Stefanos Tsitsipas sends a warning to the rest of ATP after defeating Casper Ruud

Tsitsipas won the Monte-Carlo Masters for the third time in four years.
Julian Finney/GettyImages

Stefanos Tsitsipas is the king of the Monte-Carlo Masters. After dismantling Casper Ruud in the final on Sunday, Tsitsipas has now won the event in three of the last four years. The Greek also doesn't just skate by, either. Instead, he plays every match as if he is the best player on clay while whipping his one-handed backhand by his helpless opponents.

Tsitsipas has one more title in his career on hard courts than he does on clay, but he has also played many more events on hard courts. His win percentage is much better overall on clay.

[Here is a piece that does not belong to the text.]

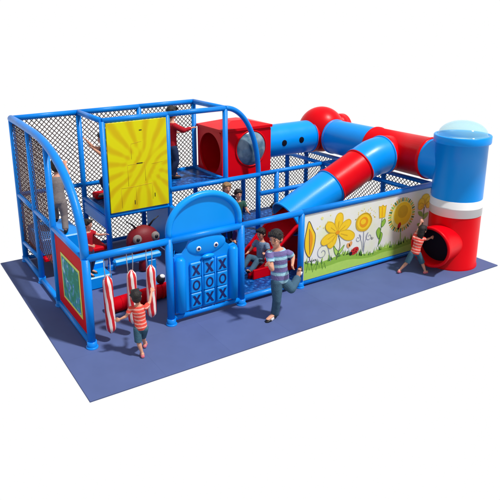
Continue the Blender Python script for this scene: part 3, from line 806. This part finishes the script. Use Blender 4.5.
# ------------------------------------------------------------------ people
def remesh(mb, name, mats, parent, vox, smooth=2, pick=None):
    o = mb.build('tmp', mats[0], None)
    md = o.modifiers.new('r','REMESH'); md.mode = 'VOXEL'; md.voxel_size = vox; md.use_smooth_shade = True
    sm = o.modifiers.new('s','SMOOTH'); sm.factor = .5; sm.iterations = smooth
    dg = bpy.context.evaluated_depsgraph_get(); dg.update()
    me = bpy.data.meshes.new_from_object(o.evaluated_get(dg)); me.name = name
    bpy.data.objects.remove(o, do_unlink=True)
    me.materials.clear()
    for q in mats: me.materials.append(q)
    if pick:
        idx = []
        for p in me.polygons:
            c = p.center; k = 0
            for (cc, r, mi) in pick:
                if (c-cc).length < r: k = mi
            idx.append(k)
        me.polygons.foreach_set('material_index', idx)
    else: me.polygons.foreach_set('material_index', [0]*len(me.polygons))
    me.polygons.foreach_set('use_smooth', [True]*len(me.polygons))
    n = bpy.data.objects.new(name, me); col.objects.link(n); n.parent = parent
    return n

def limb(m, pts, rs, n=14):
    pts = [V(p) for p in pts]
    m.tube(pts, rs, n)
    for p,r in zip(pts, rs): m.ell(p, r*.985, 0, None, 14, 10)

def hand(m, wrist, direc, palm_n, s):
    d = V(direc).normalized(); nrm = V(palm_n); nrm = (nrm-d*nrm.dot(d)).normalized(); side = d.cross(nrm)
    c = V(wrist)+d*.035*s
    m.ell(c, (.040*s,.032*s,.016*s), 0, (d,side,nrm), 14, 10)
    for k,(off,l) in enumerate(((-.027,.036),(-.009,.044),(.009,.041),(.026,.031))):
        a = c+d*.028*s+side*off*s; b = a+d*l*.55*s+nrm*.006*s; e = b+d*l*.4*s+nrm*.018*s
        m.tube([a-d*.012*s,a,b,e], [.0072*s,.0072*s,.0068*s,.0056*s], 8); m.ell(e,.0056*s); m.ell(b,.0068*s)
    a = c-side*.026*s-d*.01*s; b = a-side*.020*s+d*.020*s; e = b+d*.020*s+nrm*.008*s
    m.tube([a,b,e],[.011*s,.0095*s,.0075*s],8); m.ell(e,.0075*s); m.ell(b,.0095*s)

def person(loc, label, group, J, s, face, shirt, pants, hair, shoe, pant_len='long', hairstyle='short', vox=.006, shirt_axis=None, sleeve=.55, hands=True, shoe2=None, torso_w=1.0, limb_w=1.0, headscale=1.0):
    P = empty('person', loc); tag(P, label, 'person', group)
    J = {k: V(v) for k,v in J.items()}
    spine = (J['neck']-J['pelv']).normalized()
    lat = (J['shL']-J['shR']); lat = (lat-spine*lat.dot(spine)).normalized()
    fwd = lat.cross(spine)*1.0
    face = V(face).normalized()
    if fwd.dot(face) < 0: fwd = -fwd
    pel, nk = J['pelv'], J['neck']; Lt = (nk-pel).length
    def ringset(inf, a0, a1):
        prof = [(-.14,.100,.078),(-.04,.112,.086),(.10,.112,.082),(.30,.100,.074),(.50,.108,.080),(.68,.122,.084),(.82,.120,.076),(.92,.085,.060),(1.0,.045,.042)]
        out = []
        for (t,a,b) in prof:
            if a0-.001 <= t <= a1+.001:
                out.append((pel.lerp(nk,t), lat*(a*torso_w*s+inf), fwd*(b*torso_w*s+inf)))
        return out
    # --- body
    m = MB(); m.loft(ringset(0,-.2,1.0), 24); m.ell(pel-spine*.02*s,(.110*s*torso_w,.085*s*torso_w,.09*s),0,(lat,fwd,spine))
    hs = s*headscale
    hc = J['head']; up = (hc-nk).normalized(); hup = (V((0,0,1))+up).normalized(); fc = (face-hup*face.dot(hup)).normalized(); sd = fc.cross(hup)
    limb(m,[nk-up*.05*s, nk+(hc-nk)*.6],[.046*s,.043*s])
    m.ell(hc+hup*.018*hs, (.078*hs,.094*hs,.094*hs), 0, (sd,fc,hup), 26, 18)
    m.ell(hc-hup*.045*hs+fc*.022*hs, (.058*hs,.066*hs,.068*hs), 0, (sd,fc,hup), 22, 14)
    m.ell(hc-hup*.10*hs+fc*.058*hs, (.024*hs,.020*hs,.017*hs), 0, (sd,fc,hup))
    m.loft([(hc+hup*.012*hs+fc*.088*hs, sd*.008*hs, fc*.008*hs),(hc-hup*.018*hs+fc*.100*hs, sd*.012*hs, fc*.012*hs),(hc-hup*.034*hs+fc*.096*hs, sd*.016*hs, fc*.012*hs)],12)
    for q in (-1,1):
        m.ell(hc+sd*q*.080*hs-hup*.012*hs-fc*.008*hs, (.012*hs,.020*hs,.030*hs), 0, (sd,fc,hup))
        m.ell(hc+sd*q*.036*hs+fc*.074*hs-hup*.018*hs, (.022*hs,.012*hs,.014*hs),0,(sd,fc,hup))
    for S in 'LR':
        sh,el,ha,hp,kn,an,to = (J[k+S] for k in ('sh','el','ha','hip','kn','an','toe'))
        lw = limb_w*s
        limb(m,[sh.lerp(pel.lerp(nk,.8),.25), sh, sh.lerp(el,.5), el],[.048*lw,.046*lw,.038*lw,.033*lw])
        wr = el+(ha-el)*.82
        limb(m,[el, el.lerp(wr,.3), wr],[.032*lw,.033*lw,.022*lw])
        if hands: hand(m, wr, ha-el, fwd if S=='L' else fwd, s*1.05)
        limb(m,[hp, hp.lerp(kn,.35), kn],[.078*lw,.074*lw,.050*lw])
        limb(m,[kn, kn.lerp(an,.3), kn.lerp(an,.7), an],[.049*lw,.052*lw,.038*lw,.029*lw])
        # foot
        fd = (to-an).normalized()
        m.ell(an-fd*.02*s+V((0,0,-.0)), (.034*s,.030*s,.034*s)); m.loft([(an-fd*.03*s, V((.0,0,.028*s)), fd.cross(V((0,0,1))).normalized()*.026*s),(an+(to-an)*.5, V((0,0,.024*s)), fd.cross(V((0,0,1))).normalized()*.036*s),(to, V((0,0,.014*s)), fd.cross(V((0,0,1))).normalized()*.030*s)],14)
        m.ell(to,(.03*s,.03*s,.016*s))
    eyes = [hc+sd*q*.034*hs+fc*.088*hs+hup*.002*hs for q in (-1,1)]
    pick = [(e, .0115*hs, 2) for e in eyes]+[(hc-hup*.058*hs+fc*.090*hs+sd*q*.011*hs, .011*hs, 1) for q in (-1,0,1)]+[(hc+sd*q*(.034+.009*e)*hs+fc*.088*hs+hup*(.026-.002*e*e)*hs, .0062*hs, 2) for q in (-1,1) for e in (-1.3,-.6,0,.6,1.2)]
    remesh(m,'body',[SKIN,LIP,EYEM],P,vox,2,pick)
    # --- shirt
    m = MB(); m.loft(ringset(.014*s,-.15,.93),26)
    for S in 'LR':
        sh,el = J['sh'+S],J['el'+S]; e2 = sh.lerp(el,sleeve); lw = limb_w*s
        m.tube([sh.lerp(pel.lerp(nk,.8),.3), sh, e2],[.052*lw,.062*lw,.058*lw],18); m.ell(sh,.060*lw)
        if sleeve > .98:
            ha = J['ha'+S]; m.tube([el, el+(ha-el)*.72],[.046*lw,.036*lw],16); m.ell(el,.048*lw)
    remesh(m,'shirt',[shirt],P,vox,3)
    # --- trousers or shorts
    m = MB(); m.loft([(c,a*1.0,b*1.0) for c,a,b in ringset(.010*s,-.2,.12)],24); m.ell(pel-spine*.03*s,(.120*s*torso_w,.095*s*torso_w,.09*s),0,(lat,fwd,spine))
    for S in 'LR':
        hp,kn,an = J['hip'+S],J['kn'+S],J['an'+S]; lw = limb_w*s
        if pant_len == 'long':
            m.tube([hp, hp.lerp(kn,.4), kn],[.090*lw,.086*lw,.066*lw],18); m.ell(kn,.066*lw); m.ell(hp,.088*lw)
            m.tube([kn, kn.lerp(an,.5), kn.lerp(an,1.0)],[.067*lw,.062*lw,.060*lw],18)
        else:
            m.tube([hp, hp.lerp(kn,.4), hp.lerp(kn,1.0)],[.090*lw,.090*lw,.084*lw],18); m.ell(hp,.088*lw)
    remesh(m,'shorts' if pant_len!='long' else 'trousers',[pants],P,vox,3)
    # --- hair
    m = MB()
    m.ell(hc+hup*.034*hs-fc*.014*hs, (.091*hs,.100*hs,.094*hs), 0, (sd,fc,hup), 24, 16)
    m.ell(hc-hup*.015*hs-fc*.045*hs, (.083*hs,.064*hs,.088*hs), 0, (sd,fc,hup), 20, 14)
    rnd = random.Random(hash(label) % 1000 if False else len(label))
    for k in range(60):   # tufts
        a = rnd.uniform(0,2*PI); e = rnd.uniform(.05,1.2); dirn = (sd*math.cos(a)*math.cos(e)+fc*math.sin(a)*math.cos(e)+hup*math.sin(e))
        if dirn.dot(fc) > .45 and dirn.dot(hup) < .45: continue
        c0 = hc+hup*.03*hs-fc*.012*hs+dirn*.085*hs
        m.tube([c0-dirn*.03*hs, c0, c0+dirn*.020*hs-hup*.016*hs+fc*.006*hs+sd*rnd.uniform(-.02,.02)*hs], [.017*hs,.013*hs,.004*hs], 7)
    for q in (-1,-.5,0,.5,1):   # fringe
        c0 = hc+hup*.075*hs+fc*.078*hs+sd*q*.055*hs
        m.tube([c0-fc*.03*hs+hup*.02*hs, c0, c0+fc*.008*hs-hup*(.020+.016*abs(q))*hs+sd*.014*hs], [.026*hs,.019*hs,.004*hs], 8)
    for q in (-1,1): m.tube([hc+sd*q*.078*hs+hup*.05*hs, hc+sd*q*.083*hs-hup*.005*hs+fc*.018*hs],[.026*hs,.010*hs],8)
    if hairstyle == 'long':
        m.loft([(hc+hup*.01*hs-fc*.05*hs, sd*.085*hs, fc*.055*hs),(hc-hup*.10*hs-fc*.06*hs, sd*.078*hs, fc*.045*hs),(hc-hup*.19*hs-fc*.055*hs, sd*.055*hs, fc*.028*hs)],18)
    remesh(m,'hair',[hair],P,vox,1)
    # --- shoes
    for S in 'LR':
        an,to = J['an'+S],J['toe'+S]; fd = (to-an); fd = fd.normalized(); w = fd.cross(V((0,0,1))).normalized(); u = w.cross(fd).normalized()
        if u.z < 0 and abs(fd.z) < .9: u = -u
        base = an-u*.030*s
        m = MB()
        L_ = (to-an).length
        m.loft([(base-fd*.055*s, w*.022*s, u*.020*s),(base-fd*.045*s, w*.034*s, u*.034*s),(base+fd*L_*.35, w*.038*s, u*.036*s),(base+fd*L_*.8, w*.044*s, u*.028*s),(base+fd*(L_+.03*s), w*.032*s, u*.018*s),(base+fd*(L_+.05*s), w*.012*s, u*.010*s)],18)
        o = m.build('shoe', shoe, P)
        if shoe2:
            m = MB(); m.loft([(base+fd*L_*.40, w*.0395*s, u*.039*s),(base+fd*L_*.62, w*.043*s, u*.036*s),(base+fd*L_*.80, w*.0455*s, u*.0305*s)],18); m.build('strap', shoe2, o)
    return P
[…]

This makes him a danger during this part of the year and is capable of winning any tournament he enters, including the French Open in May.

For much of the last six months, the Greek has been dealing with injuries, especially to his back. Those kinds of issues can be debilitating to a tennis player. This was also how Tsitsipas ended up outside the top 10 after being a mainstay near the top for several years. His ability was never in question, however. He was simply being robbed of the capability of playing his best due to being hurt.

Stefanos Tsitsipas defeats Casper Ruud to win the Monte-Carlo Masters

Tsitsipas could also have played better against Ruud which means the rest of the ATP may not be seeing the Greek at his best yet. He struggled with his first serve, even while taking the first set 6-1. He relied on his second serve and for Ruud to make unforced errors to pull ahead in the match. Many of those errors from Ruud were because he was being forced into trying shots he wasn't comfortable with to try to equal the score.

Still, the second set did tighten up quite a bit as Tistsipas simply could not put away Ruud at the beginning. The Norwegian is a good, but not great player, who is also better on clay than other surfaces. He has the ability to just hang around and be a nuisance. Had Tsitsipas been more consistent with his forehand and first serve, the match would have been much shorter.

But when the match reached its pinnacle, and after each player had held serve until Tsitsipas had a 5-4 lead in the third set, his poise and hammer of a backhand pushed him through to get a break of Ruud and get a 6-1 6-4 victory. There is no reason to rule the Greek out of any event for the next two months. A rise back close to the top five on the ATP tour should also be expected.